Gününüz aydın, yaşamınız sağlıklı, günleriniz huzurlu, ürününüz bereketli, ticaretiniz bol kazançlı, ibadetleriniz makbul, hazırlıklarınız tekmil, eş-dost ve komşularınız uyarlı, saatleriniz ayarlı, kulaklarınız duyarlı, duruşunuz dik, yüreğiniz pek, yolunuzun açık olmasını diliyor ve bu temennilerimin hepimiz için zamanla gerçekleşeceğini düşünüyorum.
Geçmişi hatıralarla anmak, şimdiyi dolu dolu yaşamak ve geleceğe de ümitle bakmak olumlu düşünme ve yaşamanın ön koşuludur. Bunun dışındaki bir yaşam biçimiyle çok kısıtlı ve de çok kısa olan yaşam sürecimizin zehir olması hiçten bile değildir. Bu süreci olumlu veya olumsuzlaştırmak, yaşanılabilir veya çekilmez hale getirmek bizim elimizdedir.
Aydınlık bir gün geçirin anlamında sabahları söylenen ve esenlikler dilenildiğini hissettiren, Türk kültürünün geçmişine dayanan gizemli bir kelimesidir Günaydın. Bizim kuşağın çocukluk yıllarında yerleşim birimlerinde sayılabilecek kadar olan bazı evlerde sadece tek yönlü iletişim kurulabilen ve radyo diye adlandırdığımız araçlar vardı. Ergenlik çağlarımıza doğru insanların merak ve ihtiyaçları doğrultusunda yaygınlaşmaya başladı. Başlangıçta ekonomik gücü yeterli, kültürel yönden de kendini ve ev halkını geliştirmek, ülke ve dünyadan haberdar olmak isteyenlerin edinmeye çalıştığı radyo her evde bulunabilir oldu. Sabah açılış saatlerinde gong sesi ve peşinden söylenen İstiklal Marş’ımızdan sonra “Günaydın sevgili dinleyenler” diye söze başlayan spiker yazımın başında sizinle paylaşmaya çalıştığım cümleleri ifade ederek işitsel yayını başlattığını hatırlayanlarımız pek çoktur. Türk kültürü açısından baktığımızda “Günaydın”, Oğuz boylarının adlarından olan Gün ve Ay kelimelerinin birleştirilip ekle kullanılmasından ya da Gün ve Aydın isimlerinin birleşik olarak kullanılmasıyla oluşturulmuştur diyebilirim.
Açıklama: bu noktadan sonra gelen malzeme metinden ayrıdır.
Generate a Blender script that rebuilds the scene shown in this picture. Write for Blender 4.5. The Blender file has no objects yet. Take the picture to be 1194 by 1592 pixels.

Kurumsallaşan yerel basın kuruluşu yaklaşık yarım asır insanlarımıza sağlıklı bilgi akışını sağlamaya çalışan Rahmetli Reşit KIPÇAK amcanın çıkarttığı Ekspres yerel basın organındaki köşemi Marmara Bölge Gazetesi’ne taşıyarak haftada bir, önceki yıl ise iki gün duygu ile düşünce ve birikimimi paylaşmaya devam ediyorken bireysel ile tarımsal işlerimin yoğunluğu ve sağlık sorumlarım nedeniyle 13 Haziran 2024 tarihinden bu yana yerel basından uzak kalmıştım ve Balıkesir merkeze geçen Perşembe günü ancak dönebildim. Klavyeye sarılıp Bilgisayarımın karşısına oturdum ve dört aylık bir aradan sonra gücümün yettiği dilimin döndüğü oranda güzide toplumumuzun düşünsel dünyasına ışık tutabilmeyi yeğledim canlarım.
Eskiden olduğu gibi yine haftada bir gün her Perşembe günleri sizlerle birlikte olma arzuma olumlu yaklaşıp, benim için ayırdıkları bu köşedeki ilkyazıma “GÜNAYDIN” diyerek başlıyorum. Gazeteyi yayına hazırlayan tüm emeği geçenlere şükranlarımı sunup sağlık ü sıhhat ve afiyet ve de kolaylıklar dileyerek “Hepimize Günaydın” deyip herkese esenlikler diliyorum. Dağa, taşa, uçan kuşa, denize, göle, gölete, göğe, aya, güneşe, yıldızlara, emekçiye, işçi ile memura, amire, esnafa, sanatkâra, hancıya, yolcuya, hastaya, ustaya, baylara, bayanlara ve uyuyanlara uyandıktan sonra Günaydınlar olsun.
Her yeni güne başlarken çevremize gülücükler dağıtarak Günaydın demeyi birbirimizden esirgemeyelim diye düşünüyorum.